There's this massive misconception floating around: that "perfect" is ideal. At first glance, it doesn't seem like a misconception at all. After all, who doesn't want to be "perfect?" It's a nice idea, and you'd be a liar to say it isn't. Imagine: perfect hair, perfect skin, perfect personality, perfect body, perfect everything. Who wouldn't want that?
Well, I might be in the minority saying this, but I wouldn't. After years of chasing after perfection -- years of self-criticism and frustration -- I realized at last that not only is perfection unattainable, it's also undesirable. It would be a lie to say that sometimes, it's not tempting to want all of those seemingly "perfect" attributes, but I have started to acknowledge that if you take someone's unique quirks, traits, and imperfections away from them, you are essentially taking away who they are.
The idea of "perfection" is seductive because it can trick you into believing that, if you were perfect, life would be easier. That you wouldn't have to face trials and conquer obstacles, if only you had "perfect" going for you. Well, perhaps life would be easier, but it would be a watered-down, boring version of what it is now.
Imagine your life without your so-called "imperfections." For a moment, it might seem grand.
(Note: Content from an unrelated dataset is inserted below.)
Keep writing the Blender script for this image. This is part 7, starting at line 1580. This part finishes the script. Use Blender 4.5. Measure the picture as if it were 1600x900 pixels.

But think long-term. Who would you be without your goofy laugh, or without that funny little squint you make in photographs? Who would you be without your crooked smile or without your occasional awkward moment? You'd be a carbon-copy of everybody else.
Furthermore, take people who claim to be "perfect" with a grain of salt. It isn't humanly possible, so if someone seems too good to be true, just remember "perfect" isn't possible.
Be radical and have confidence despite your supposed shortcomings. By doing that, you're inviting others to do the same.
Break the cycle. Love yourself, imperfections and all.